Discuss language and learning

The following passage is taken from a paper that was created in Strasburg under the direction of the Council of Europe. Noting the theoretical challenges associated with teaching a school language would be highly interesting.

“Language and learning

The insight that language has functions beyond communication, particularly that use of language is intricately related to the development of thought, has had important consequences for teaching, Theorists have differed on the precise relationship between language and thinking and in the past have perhaps over emphasised the degree to which language determines thought. It is perhaps more accurate to see language and thought as interdependent rather than to assert that they are identical or to try to say whether one determines the other but acknowledgement of the way they are intricately connected has underpinned important pedagogical considerations. The realisation of the nature of the relationship between language and learning meant that more stress was placed on the use of exploratory talk in the classroom to allow the expression and development of concepts. It is through language that learners can bring to explicit awareness what formerly they only had a sense of. If language use is seen as a primary means of learning, the learner needs to be seen as an active participant, using language to explore, develop and refine concepts not just to communicate them. This of course is true within all subjects of the curriculum and provides a theoretical foundation for the concept of the language across the curriculum (see separate paper). If, in contrast, language is considered solely as a system of communication this tends to relegate the learner to a merely passive role as a receiver of knowledge.

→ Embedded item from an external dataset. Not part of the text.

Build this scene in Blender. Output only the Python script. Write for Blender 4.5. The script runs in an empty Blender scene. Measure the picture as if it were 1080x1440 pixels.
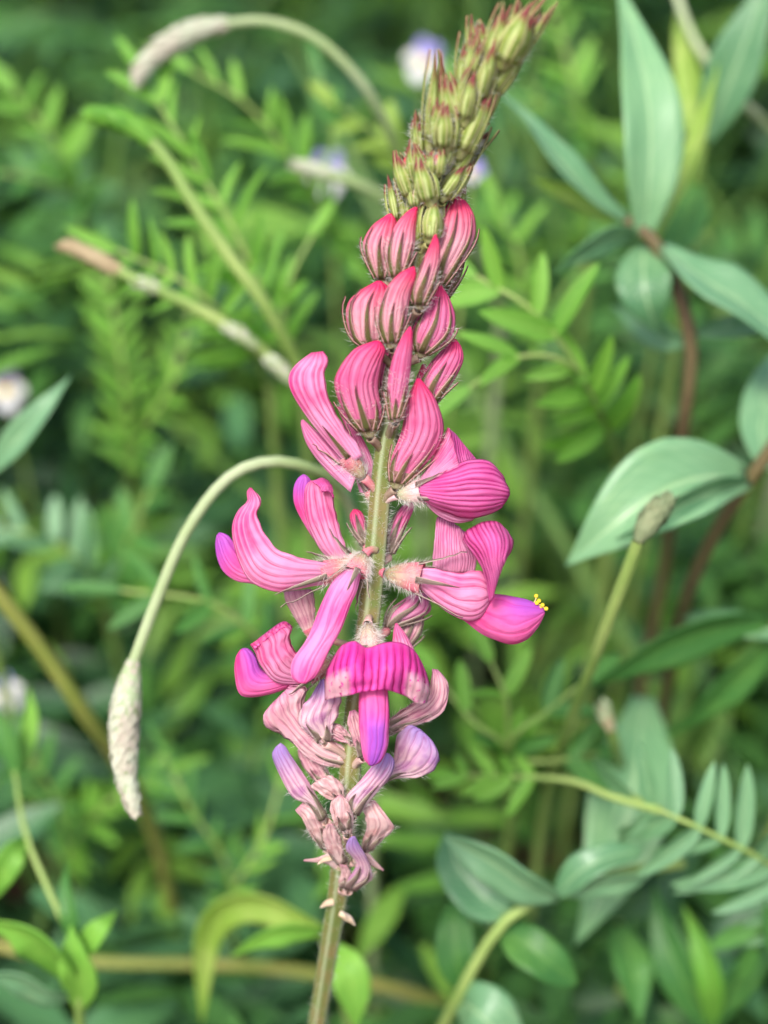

Language also has a key role in personal development, in exploring and defining responses and feelings. This leads to the view that one key aim of language as a school subject is the personal growth of the learner. This approach has often been related to what is referred to as the more creative or expressive uses of language e.g. writing stories, poems, and personal reminiscences often in response to literature. The different aims of language as a school subject can lead to unhelpful polarisation, with advocates of a personal growth view opposed by those who see the primary aim of language as a school subject as the development of functional literacy so that the learner can meet the demands of adult society. These polarised views can be avoided to some degree by placing theoretical perspectives on language at the fore; language is inextricably connected with the growth of learning of all kinds and this needs to be acknowledged in the way language as a school subject is conceived.

Language acquisition and development

There is considerable literature dealing with how children acquire language in the process of cognitive development, much of it emphasising the importance of active use of language. In other words, the child acquires vocabulary and rules of language within situations in which language is used. Psychological perspectives on language acquisition, therefore, relate to philosophical ideas about language and meaning in that both stress the importance of social and cultural contexts. A central idea which has had a significant effect on the teaching of language as a school subject is that language develops by its active use in meaningful contexts rather than just by narrow instruction in skills. This does not mean however that there is an easy consensus on the precise balance between the two. Some critics have taken the view that the ‘language in use’ approach can be taken to extremes. A traditional error in teaching language as a school subject was to concentrate on decontextualised grammar exercises and skills at the expense of meaning, but to many critics, it was equally mistaken to concentrate exclusively on the use of language without taking opportunities to focus on the language itself. A Framework for Language Education would have a role in laying out the different positions and suggesting how in practice they can be integrated to inform practice.

Changing perspectives in linguistics also had a significant influence on thinking about the teaching of language. The fact that language is a rule-governed system can lead to a prescriptive view of language which seeks to lay down the rules of ‘correct’ usage and asserts that one type of language is superior to another. The move to more descriptive approaches aimed not to evaluate different uses of language but instead to describe them, to say how people do speak not how they should speak. The dismissal of prescriptivism is a standard theme in books both in linguistics and language teaching but the polarization between descriptive’ and ‘prescriptive’ approaches does not necessarily resolve all the issues for the teacher of language as a school subject. Abandonment of notions of ‘right’ and ‘wrong’, ‘correct’ and ‘incorrect’ which do not sit comfortably within a descriptive approach to language can leave the teacher feeling rootless and directionless in terms of actual classroom practice where common sense suggests that notions of accuracy in language use still has relevance.

One approach has been to stress the idea of “appropriate rather than ‘correct uses of language. This is the view, for example, that the language used in informal situations is not necessarily the appropriate language to use when attending a job interview (notions of access and social mobility are inevitable aspects of developing a policy on language teaching). Another approach is to make more of the difference between speaking and writing often, as suggested, disguised in the use of the generic term ‘language. Some writers would argue that notions of accuracy are more appropriate for writing than for speaking and that tolerance of a wide variety of spoken types of language in the classroom does not mean abandoning rules for correct uses of written language. A third approach is to widen the notion of what knowledge about language entails. The prescriptive/descriptive polarisation tends to focus on language forms but knowledge about language as part of a school syllabus can also be extended to embrace language change (the fact that language has changed through history and is not static but constantly embraces new words and usages) and language variety (including different dialects, ways that language is used in society, how language is affected by social contexts). Such explicit knowledge about the language if relevant at all to the teaching of language as a school subject was traditionally thought to be the province of the teacher but there is an argument that a broad understanding and knowledge about language should be part of the language as school subject syllabus.”